[Entries with scene source code]
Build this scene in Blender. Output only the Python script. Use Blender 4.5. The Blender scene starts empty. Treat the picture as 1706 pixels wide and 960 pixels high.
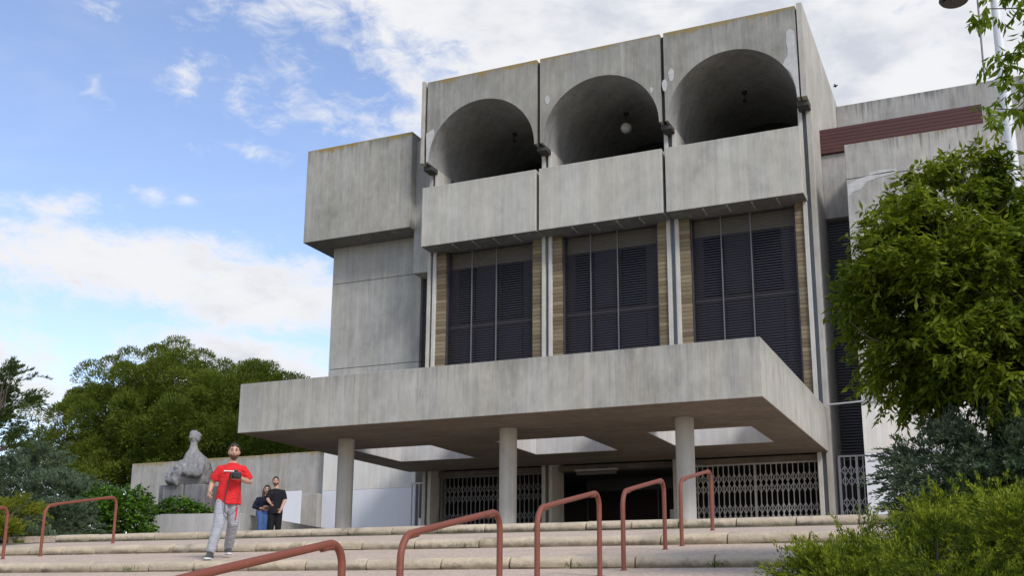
import bpy, bmesh, math, random
import numpy as np
from mathutils import Matrix, Vector
R = math.radians
rnd = random.Random(7)
rng = np.random.default_rng(7)
sc = bpy.context.scene
C = sc.collection

# ------------------------------------------------------------------ camera
cam = bpy.data.cameras.new('camera')
cam.sensor_fit = 'HORIZONTAL'; cam.sensor_width = 36.0
cam.lens = 36.0 * 1820.187 / 1706.0
cam.shift_y = (580.403 - 480.0) / 1706.0
cam.clip_start = 0.05; cam.clip_end = 3000
co = bpy.data.objects.new('camera', cam); C.objects.link(co)
rx = (0.912454, 0.409120, 0.006931); ux = (0.088004, -0.212760, 0.973133); fx = (-0.399603, 0.887329, 0.230138)
co.matrix_world = Matrix(((rx[0], ux[0], -fx[0], 0), (rx[1], ux[1], -fx[1], 0), (rx[2], ux[2], -fx[2], 0), (0, 0, 0, 1)))
sc.camera = co

# ------------------------------------------------------------------ sky, sun, exposure
SUN_EL, SUN_AZ = R(40), R(124)            # azimuth clockwise from +Y
sc.view_settings.view_transform = 'Standard'; sc.view_settings.look = 'None'
sc.view_settings.exposure = 0.22; sc.view_settings.gamma = 1.0
w = bpy.data.worlds.new('World'); sc.world = w; w.use_nodes = True


class NT:
    """small node-graph helper"""
    def __init__(self, tree):
        self.t = tree; self.n = tree.nodes; self.l = tree.links
    def new(self, typ, **kw):
        n = self.n.new(typ)
        for k, v in kw.items(): setattr(n, k, v)
        return n
    def put(self, sock, v):
        if hasattr(v, 'is_output'): self.l.new(v, sock)
        elif isinstance(v, (tuple, list)):
            sock.default_value = tuple(v) + ((1.0,) if len(v) == 3 and sock.type == 'RGBA' else ())
        else: sock.default_value = v
    def m(self, op, a, b=None, c=None, clamp=False):
        n = self.new('ShaderNodeMath', operation=op, use_clamp=clamp)
        self.put(n.inputs[0], a)
        if b is not None: self.put(n.inputs[1], b)
        if c is not None: self.put(n.inputs[2], c)
        return n.outputs[0]
    def noise(self, vec, scale, detail=3.0, rough=0.55, dist=0.0):
        n = self.new('ShaderNodeTexNoise')
        self.put(n.inputs['Vector'], vec); n.inputs['Scale'].default_value = scale
        n.inputs['Detail'].default_value = detail; n.inputs['Roughness'].default_value = rough
        n.inputs['Distortion'].default_value = dist
        return n.outputs['Fac']
    def scale(self, vec, s):
        n = self.new('ShaderNodeMapping'); self.put(n.inputs['Vector'], vec)
        n.inputs['Scale'].default_value = s
        return n.outputs[0]
    def mr(self, v, a, b, c=0.0, d=1.0, smooth=True):
        n = self.new('ShaderNodeMapRange')
        n.interpolation_type = 'SMOOTHSTEP' if smooth else 'LINEAR'
        self.put(n.inputs[0], v)
        for i, x in enumerate((a, b, c, d)): self.put(n.inputs[1 + i], x)
        return n.outputs[0]
    def mix(self, f, a, b, blend='MIX'):
        n = self.new('ShaderNodeMix', data_type='RGBA', blend_type=blend)
        self.put(n.inputs['Factor'], f); self.put(n.inputs['A'], a); self.put(n.inputs['B'], b)
        return n.outputs['Result']
    def sep(self, v):
        n = self.new('ShaderNodeSeparateXYZ'); self.put(n.inputs[0], v); return n.outputs
    def comb(self, x, y, z):
        n = self.new('ShaderNodeCombineXYZ')
        for i, v in enumerate((x, y, z)): self.put(n.inputs[i], v)
        return n.outputs[0]


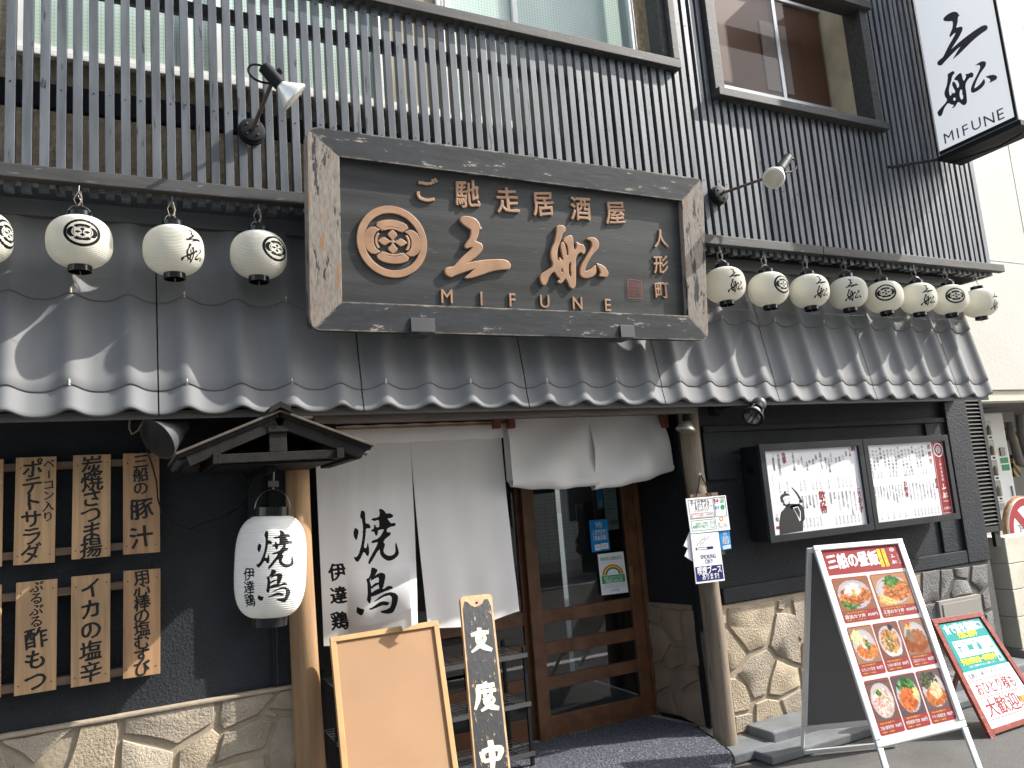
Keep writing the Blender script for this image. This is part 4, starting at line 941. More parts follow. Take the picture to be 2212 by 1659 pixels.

## Written task
Drop the images and repeat the data exactly.

## Result for this exercise
Build this scene in Blender. Output only the Python script. Use Blender 4.5. The Blender scene starts empty. Treat the picture as 1706 pixels wide and 960 pixels high.
import bpy, bmesh, math, random
import numpy as np
from mathutils import Matrix, Vector
R = math.radians
rnd = random.Random(7)
rng = np.random.default_rng(7)
sc = bpy.context.scene
C = sc.collection

# ------------------------------------------------------------------ camera
cam = bpy.data.cameras.new('camera')
cam.sensor_fit = 'HORIZONTAL'; cam.sensor_width = 36.0
cam.lens = 36.0 * 1820.187 / 1706.0
cam.shift_y = (580.403 - 480.0) / 1706.0
cam.clip_start = 0.05; cam.clip_end = 3000
co = bpy.data.objects.new('camera', cam); C.objects.link(co)
rx = (0.912454, 0.409120, 0.006931); ux = (0.088004, -0.212760, 0.973133); fx = (-0.399603, 0.887329, 0.230138)
co.matrix_world = Matrix(((rx[0], ux[0], -fx[0], 0), (rx[1], ux[1], -fx[1], 0), (rx[2], ux[2], -fx[2], 0), (0, 0, 0, 1)))
sc.camera = co

# ------------------------------------------------------------------ sky, sun, exposure
SUN_EL, SUN_AZ = R(40), R(124)            # azimuth clockwise from +Y
sc.view_settings.view_transform = 'Standard'; sc.view_settings.look = 'None'
sc.view_settings.exposure = 0.22; sc.view_settings.gamma = 1.0
w = bpy.data.worlds.new('World'); sc.world = w; w.use_nodes = True


class NT:
    """small node-graph helper"""
    def __init__(self, tree):
        self.t = tree; self.n = tree.nodes; self.l = tree.links
    def new(self, typ, **kw):
        n = self.n.new(typ)
        for k, v in kw.items(): setattr(n, k, v)
        return n
    def put(self, sock, v):
        if hasattr(v, 'is_output'): self.l.new(v, sock)
        elif isinstance(v, (tuple, list)):
            sock.default_value = tuple(v) + ((1.0,) if len(v) == 3 and sock.type == 'RGBA' else ())
        else: sock.default_value = v
    def m(self, op, a, b=None, c=None, clamp=False):
        n = self.new('ShaderNodeMath', operation=op, use_clamp=clamp)
        self.put(n.inputs[0], a)
        if b is not None: self.put(n.inputs[1], b)
        if c is not None: self.put(n.inputs[2], c)
        return n.outputs[0]
    def noise(self, vec, scale, detail=3.0, rough=0.55, dist=0.0):
        n = self.new('ShaderNodeTexNoise')
        self.put(n.inputs['Vector'], vec); n.inputs['Scale'].default_value = scale
        n.inputs['Detail'].default_value = detail; n.inputs['Roughness'].default_value = rough
        n.inputs['Distortion'].default_value = dist
        return n.outputs['Fac']
    def scale(self, vec, s):
        n = self.new('ShaderNodeMapping'); self.put(n.inputs['Vector'], vec)
        n.inputs['Scale'].default_value = s
        return n.outputs[0]
    def mr(self, v, a, b, c=0.0, d=1.0, smooth=True):
        n = self.new('ShaderNodeMapRange')
        n.interpolation_type = 'SMOOTHSTEP' if smooth else 'LINEAR'
        self.put(n.inputs[0], v)
        for i, x in enumerate((a, b, c, d)): self.put(n.inputs[1 + i], x)
        return n.outputs[0]
    def mix(self, f, a, b, blend='MIX'):
        n = self.new('ShaderNodeMix', data_type='RGBA', blend_type=blend)
        self.put(n.inputs['Factor'], f); self.put(n.inputs['A'], a); self.put(n.inputs['B'], b)
        return n.outputs['Result']
    def sep(self, v):
        n = self.new('ShaderNodeSeparateXYZ'); self.put(n.inputs[0], v); return n.outputs
    def comb(self, x, y, z):
        n = self.new('ShaderNodeCombineXYZ')
        for i, v in enumerate((x, y, z)): self.put(n.inputs[i], v)
        return n.outputs[0]


Keep writing the Blender script for this image. This is part 4, starting at line 941. More parts follow. Take the picture to be 2212 by 1659 pixels.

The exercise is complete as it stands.